When writing a tender for lucrative public sector contracts, winning is all that matters! There is absolutely no pride, glory or financial reward for coming second; you really will be an also ran.
When I deliver training to rail and other private sector companies, one of the most important things I try to emphasise is that writing a tender is a competition. It is not good enough to want to deliver the work, nor is it good enough to be able to deliver the work. It is not even good enough to be able to deliver the work better than the other companies tendering. You must be able to clearly demonstrate and persuade the evaluator that you can deliver the work… wait for it… better than the other bidders.
Meet the clients tendering needs
The key, of course, is to find out what constitutes ‘better’. What does good look like? Again, mistakes are often made at this point with writers making assumptions and having a disjointed view of client needs. What good looks like depends on who is looking, and in this case it is the evaluator. It is their opinion that counts and theirs alone. Your tender writing narrative should be looking good to them, meeting their needs, addressing their issues and solving their problems. Not yours. The complex part of tender writing is finding out what the buyer really wants, and clearly demonstrating that you can deliver those needs and wants better than anyone else.

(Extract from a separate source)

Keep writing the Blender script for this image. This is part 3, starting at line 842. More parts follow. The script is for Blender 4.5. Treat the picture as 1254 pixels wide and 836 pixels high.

In terms of demonstrating you can deliver those needs, sometimes the questions in the tender are very complex and correct interpretation is key to writing a persuasive answer. Even if you do identify your own key differentiators that matter to the evaluator, you must persuade and not describe. Too often bid and tender writers describe their systems and processes really well but omit to use persuasive language and really differentiate their offer through the narrative they submit. If a lesser company uses persuasive positive language (‘we will’, rather than ‘we believe’, and ‘we know’, rather than ‘we think’) and you use descriptive narrative, then they will win without really trying. There is a saying in boxing that styles make fights; in tendering, style and content win. Put the two together and winning is much easier.
What the buyer wants
Working out what the buyer really wants is more difficult. Yes, you have the specification and this should be your start and finish point. The trick is dealing with the middle part! You must become adept at reading between the lines of the specification and the actual questions themselves. Often, there is a disconnect between the two as the writer ‘forgets’ (or chooses to ignore) the specification. Ignoring the specification and misreading the question is a fatal combination but it happens all too often. When constructing your PQQ or tender responses you must take account of both, and link your differentiators to what the client really wants. If your differentiator does not link to the client’s needs, don’t include it; it is irrelevant. Even when linking all of these individual elements, you must persuade the evaluator that you are better than all the other bidders. Remember, above everything else, that tendering is a competition, but a competition where second place is the same as coming last.